Steel Europe is continuing the consistent implementation of its strategic realignment. At the start of December, the Steel Executive Board and the IG Metall trade union signed the “Steel Realignment” collective restructuring agreement. This forms the basis for the stepwise implementation of the industrial future concept for Steel Europe. The declared aim is to achieve the urgently needed cost-cutting measures without any compulsory redundancies. Already at the start of April 2025, the company terminated the supply contract with Hüttenwerke Krupp Mannesmann as of December 31, 2032. This is an important step toward the necessary capacity adjustments. The annual shipment capacity is to be reduced from around 11.5 million tons at present to a target level of around 8.7 to 9 million tons. Moreover, the ramp-up of the new finishing complex in Duisburg concluded key investments of around €800 million to align the production network at the Duisburg site with future customer requirements and profitable premium products. Despite the challenging economic environment and regulatory uncertainty, construction of the direct reduction plant in Duisburg is progressing. Moreover, in mid-September 2025, a non-binding indicative offer was received from Jindal Steel International for the acquisition of thyssenkrupp Steel Europe. This is being reviewed by thyssenkrupp AG with regard to economic viability, the continuation of the green transformation and employment at the company’s steel sites. In this connection, EP Group (EPG) and thyssenkrupp AG mutually agreed to end their negotiations on a possible 50 / 50 joint venture for thyssenkrupp Steel Europe. As of September 30, 2025, EPG returned the 20-percent interest it had acquired in thyssenkrupp Steel Europe AG on July 31, 2024 and received reimbursement of the purchase price.

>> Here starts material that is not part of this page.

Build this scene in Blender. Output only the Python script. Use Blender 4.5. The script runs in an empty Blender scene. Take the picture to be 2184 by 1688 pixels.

TKMS (Marine Systems segment) has been an independent company listed on the stock exchange since October 20, 2025. In the meantime, TKMS meets the Deutsche Börse criteria for inclusion in the MDAX and will be admitted to the second most important German index as of December 22. As Europe’s only fully integrated system supplier for maritime defense, TKMS combines its platform expertise in submarines and surface vessels with a strong market position in maritime electronics, sensors, effectors, unmanned systems, maritime guidance systems and software. With a record order backlog of €18.2 billion, the company is ideally positioned. The stock market listing provides TKMS with financial independence and creates additional agility, flexibility and new growth and innovation opportunities. At the same time, thyssenkrupp AG remains the strategic majority shareholder with an interest of 51 percent, thus strengthening stability.